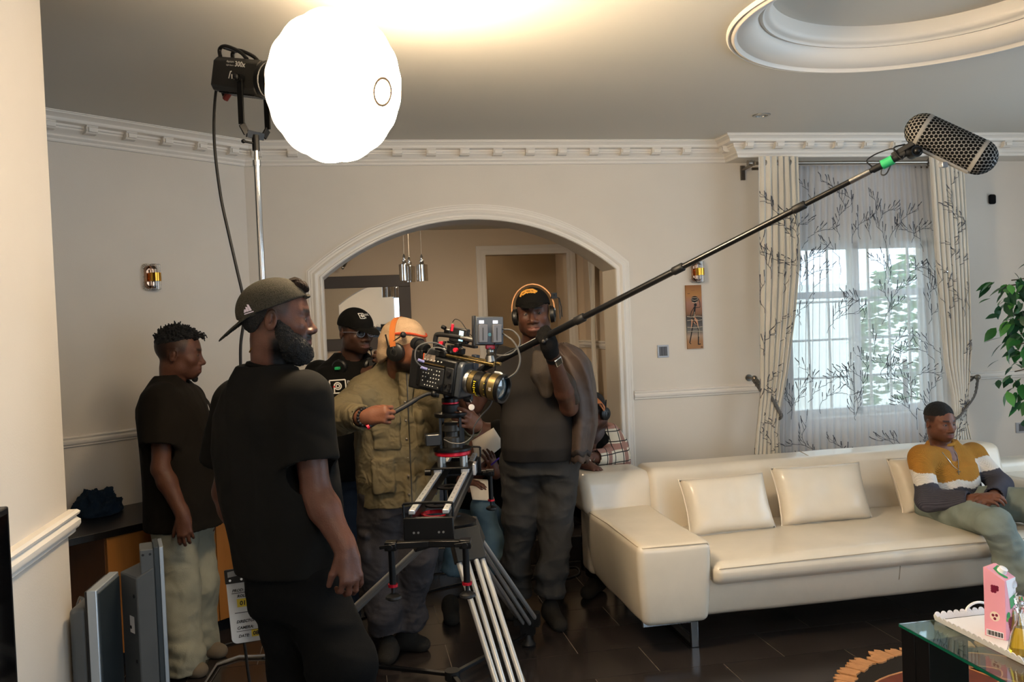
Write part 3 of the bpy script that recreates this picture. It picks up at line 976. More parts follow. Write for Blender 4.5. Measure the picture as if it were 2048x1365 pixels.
eL, fL, oL = drape('curtain', [(.08, 2.57), (.5, 2.60), (.85, 2.65), (1.05, 2.68), (1.5, 2.69), (2.66, 2.715)], [(.08, 2.80), (.5, 2.81), (.8, 2.79), (.95, 2.81), (1.2, 2.87), (1.6, 2.94), (1.95, 2.985), (2.66, 3.0)], .06, 2.645, CY, 6.5, .026, 'cream satin curtain with twig embroidery tied back at the left of the window', 31, 30, M_satin)
eR, fR, oR = drape('curtain', [(.08, 4.05), (.5, 4.06), (.8, 4.13), (.95, 4.13), (1.2, 4.08), (1.6, 4.05), (2.0, 4.02), (2.66, 3.985)], [(.08, 4.37), (.5, 4.30), (.8, 4.22), (.95, 4.24), (1.3, 4.27), (1.6, 4.27), (2.66, 4.255)], .06, 2.645, CY, 7.5, .024, 'cream satin curtain with twig embroidery tied back at the right of the window', 32, 30, M_satin)
eS, fS, oS = drape('sheer_curtain', [(.05, 2.84), (2.7, 2.99)], [(.05, 4.20), (2.7, 4.07)], .06, 2.60, CY+.11, 24, .016, 'sheer grey-white curtain with dark twig embroidery hanging across the window', 33, 100, M_sheer, nu=300, nv=40)
# rod, rings, tie-backs
e = empty('curtain_rod', (3.45, CY+.02, 2.605), 'brushed steel curtain rod with finials above the window', 'curtain rod')
M_rod = mat('antique_steel', '#8f867b', .28, 1.0)
MB().cyl((-.75, 0, 0), (.86, 0, 0), .013).build('rod', M_rod, e)
MB().cyl((-.72, .1, -.02), (.84, .1, -.02), .010).build('sheer_rod', M_rod, e)
for s_ in (-1, 1):
    MB().lathe([(.012, 0), (.018, .006), (.012, .012), (.022, .03), (.016, .05), (.02, .056), (0, .062)], (.85 if s_ > 0 else -.745, 0, 0), (s_, 0, 0), 16).build('finial', M_rod, e)
    MB().cyl((s_*.74, 0, 0), (s_*.74, .21, -.01), .009).box((s_*.74, .205, -.03), (.03, .012, .1)).build('wall_bracket', M_rod, e)
for k, x in enumerate((-.68, -.6, -.5, .56, .66, .76)):
    MB().lathe([(.022, -.004), (.03, -.004), (.03, .004), (.022, .004)], (x, 0, 0), (1, 0, 0), 20, closed=True).build('eyelet', M_rod, e)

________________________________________

__REQUIRED TASK__.
Take the listing and print it again exactly, but without any pictures.

__FULL ANSWER__.
Write part 3 of the bpy script that recreates this picture. It picks up at line 976. More parts follow. Write for Blender 4.5. Measure the picture as if it were 2048x1365 pixels.
eL, fL, oL = drape('curtain', [(.08, 2.57), (.5, 2.60), (.85, 2.65), (1.05, 2.68), (1.5, 2.69), (2.66, 2.715)], [(.08, 2.80), (.5, 2.81), (.8, 2.79), (.95, 2.81), (1.2, 2.87), (1.6, 2.94), (1.95, 2.985), (2.66, 3.0)], .06, 2.645, CY, 6.5, .026, 'cream satin curtain with twig embroidery tied back at the left of the window', 31, 30, M_satin)
eR, fR, oR = drape('curtain', [(.08, 4.05), (.5, 4.06), (.8, 4.13), (.95, 4.13), (1.2, 4.08), (1.6, 4.05), (2.0, 4.02), (2.66, 3.985)], [(.08, 4.37), (.5, 4.30), (.8, 4.22), (.95, 4.24), (1.3, 4.27), (1.6, 4.27), (2.66, 4.255)], .06, 2.645, CY, 7.5, .024, 'cream satin curtain with twig embroidery tied back at the right of the window', 32, 30, M_satin)
eS, fS, oS = drape('sheer_curtain', [(.05, 2.84), (2.7, 2.99)], [(.05, 4.20), (2.7, 4.07)], .06, 2.60, CY+.11, 24, .016, 'sheer grey-white curtain with dark twig embroidery hanging across the window', 33, 100, M_sheer, nu=300, nv=40)
# rod, rings, tie-backs
e = empty('curtain_rod', (3.45, CY+.02, 2.605), 'brushed steel curtain rod with finials above the window', 'curtain rod')
M_rod = mat('antique_steel', '#8f867b', .28, 1.0)
MB().cyl((-.75, 0, 0), (.86, 0, 0), .013).build('rod', M_rod, e)
MB().cyl((-.72, .1, -.02), (.84, .1, -.02), .010).build('sheer_rod', M_rod, e)
for s_ in (-1, 1):
    MB().lathe([(.012, 0), (.018, .006), (.012, .012), (.022, .03), (.016, .05), (.02, .056), (0, .062)], (.85 if s_ > 0 else -.745, 0, 0), (s_, 0, 0), 16).build('finial', M_rod, e)
    MB().cyl((s_*.74, 0, 0), (s_*.74, .21, -.01), .009).box((s_*.74, .205, -.03), (.03, .012, .1)).build('wall_bracket', M_rod, e)
for k, x in enumerate((-.68, -.6, -.5, .56, .66, .76)):
    MB().lathe([(.022, -.004), (.03, -.004), (.03, .004), (.022, .004)], (x, 0, 0), (1, 0, 0), 20, closed=True).build('eyelet', M_rod, e)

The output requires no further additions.